今後注目すべきポイントは以下の通りです。

  • 防空網の再編・強化
    ロシアは今回の打撃を受け、防空システムの再配置や新たなドローン迎撃技術の導入を急ぐでしょう。ウクライナ側も、より高度なドローン開発や電子戦能力の強化を図る必要があります。
  • 戦略爆撃機配備の見直し
    ロシア軍は戦略爆撃機を国内深部に配備していますが、さらなる分散配置や格納庫施設の地下化など、物理的・技術的な対策を講じるでしょう。これに対しウクライナは衛星偵察の精度向上を図り、攻撃目標の早期発見を目指すと考えられます。
  • 和平交渉への影響
    ウクライナとロシアはトルコ・イスタンブールで和平協議を予定していますが、今回の攻撃は交渉に悪影響を与える恐れがあります。ロシアは「受け入れ不能」と強硬姿勢を維持する可能性が高く、交渉再開が難航するリスクがあります。
  • 国際的な支援と介入の限界
    欧米諸国はウクライナへの支援を継続すると見られるものの、ロシアの反発を煽る行為として慎重さも求められます。特に「攻撃を事前に承認していなかった」ことが明らかになったため、ウクライナ側は自力での戦術的成功を売り物に支援拡大を図る一方、米欧は“泥沼化”を懸念する声も根強くあります。
  • 市民生活への影響
    ロシア国内の主要基地が攻撃対象になることで、近隣住民の安全確保や避難計画が改めて問われることになります。ウクライナ国内でも、反撃を恐れる市民の動揺や避難の必要性が議論されており、双方の市民生活に大きな影響を及ぼすでしょう。

 

 

編集部の視点

「無人機攻撃で露損失1兆円」の報道は、ウクライナ戦争が新たな段階に突入していることを物語っています。ドローンという非対称戦力を用いることで、従来の正規軍同士の戦力差をある程度相殺する戦術が生まれ、戦争の様相はこれまでになく「不確実性」を孕みました。

今後の展望として、ウクライナは攻撃能力を維持しつつ国際的な同情と支援を取り付ける必要があります。一方、ロシアも防空体制を総点検するとともに、国内外の論調を沈静化させる政治的な手腕が問われることになります。
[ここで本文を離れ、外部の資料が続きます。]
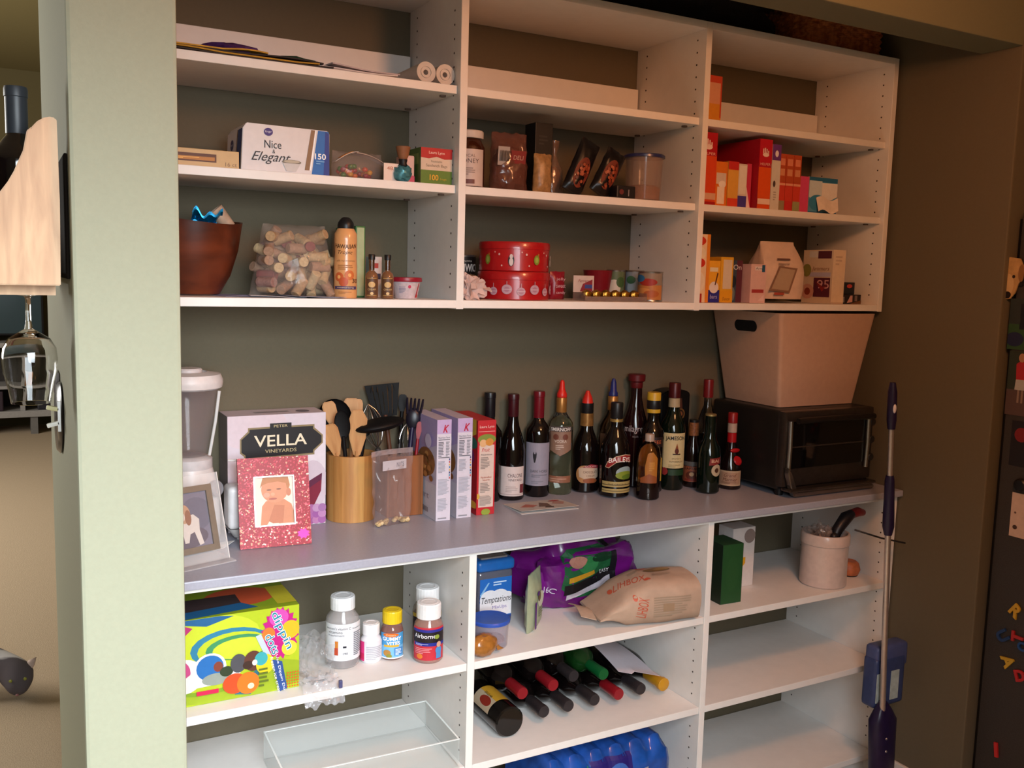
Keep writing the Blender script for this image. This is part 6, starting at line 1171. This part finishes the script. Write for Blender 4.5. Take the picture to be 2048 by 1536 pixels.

最終的には、双方が「軍事的勝利」ではなく「政治的解決」を目指すか否かがカギとなるでしょう。ドローン攻撃が繰り返される限り、和平交渉の場は遠のき、現場の犠牲が膨らむばかりです。国際社会は、新たな戦術の登場を背景に、戦争の持続を抑えるための外交的イニシアチブをさらに強化すべきです。

結論

今回のウクライナによるドローン攻撃は、ロシア軍に計り知れない損害を与えたとされます。しかし、損害額だけが戦争の結末を決定づけるわけではありません。今後は「戦術の進化」に加えて「外交の再起動」が不可欠です。双方が一歩ずつでも譲歩し、交渉による事態収拾を図ることが、さらなる市民被害を防ぎ、長期的な安定への道筋を拓く唯一の道だと言えるでしょう。